Better critics than I have pointed out that economic actors who are acting close to the bone, such that they must work or trade, or die, may not value their mininum wage more than the service they render. They may value the time highly but sacrifice it anyway as a precondition for their existence. As Kant would say, existence is not a predicate, but a precondition to having predicates. Translated to the economic sphere, existence is not a Yuppie luxury, like an SUV, nor is it a necessity like bread. It is a precondition for having either.
Posner writes, I believe, from the standpoint of the lucky American who has never had to face extinction as a consequence of the economy and this gives his thought a certain lack of heart which is also a failure to think things through.
This is most on display in Posner's essay "Hegel and Employment at Will." Here, Posner speaks directly to legal philosophers including Drucilla Cornell who have made a case, based on the thought of Hegel, for property rights to jobs. Posner's defense of employment at will (which was thought, as recently as 1980, to be an out of date theory) is based on nothing more than an empirical, and questionable, economic claim: that we enjoy higher economic growth in America as a consequence of employment at will.

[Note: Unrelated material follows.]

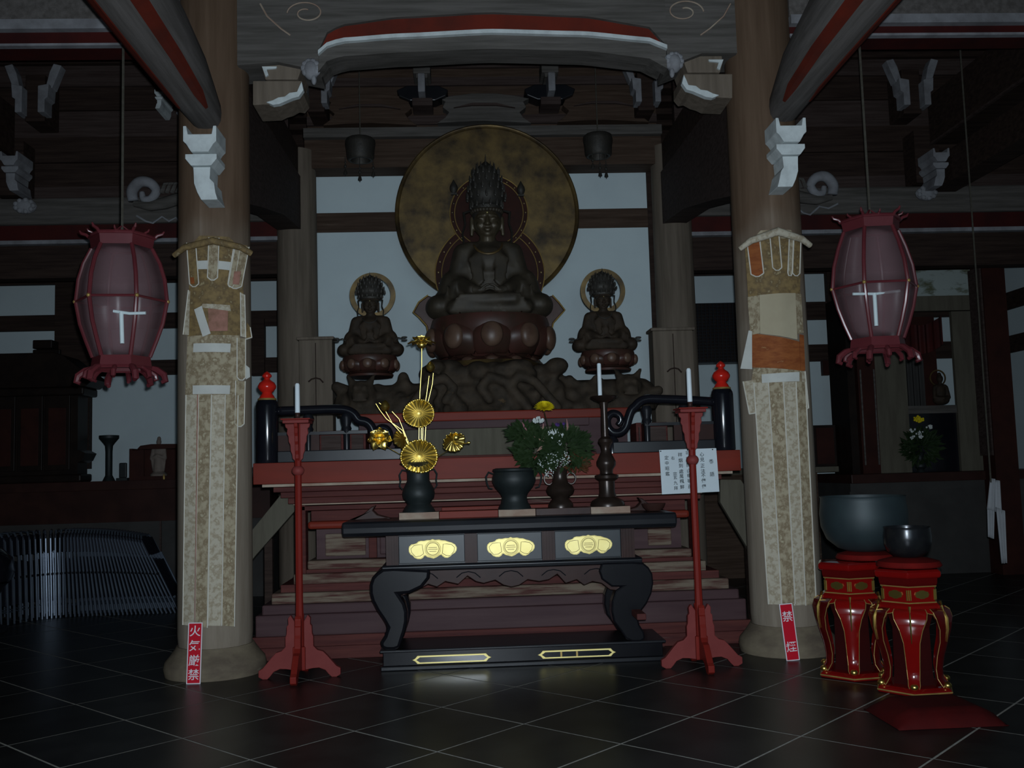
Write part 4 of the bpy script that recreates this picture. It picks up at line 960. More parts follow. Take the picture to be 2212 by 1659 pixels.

This is to be misled by the numbers, for many observers of European societies (with their social welfare programs and longer vacations) have pointed out that qualitatively, the consequent higher unemployment in Europe does NOT seem to lead to a high level of misery. In Japan, during the last ten years, that country has been in deep recession, with high unemployment, but qualitative commentators have noticed that the Japanese react differently than Americans have done.
Posner tends to accept high levels of employment which result from churning in the employment market as a good thing. As a sitting judge with probable lifetime tenure, Posner does not see the disruption that results from employment at will...even to businesses themselves.
In general, Posner is a clever and readable ideologue and apologist for Reagan-era ideology. No matter what your views on these changes it is a very good idea to read Judge Posner...if only to be able to spot arguments which use his thought, and to show (as does philosopher Martha Nussbaum) that by their lack of qualitative, and even ethical, reflection, they lack the rationality they claim.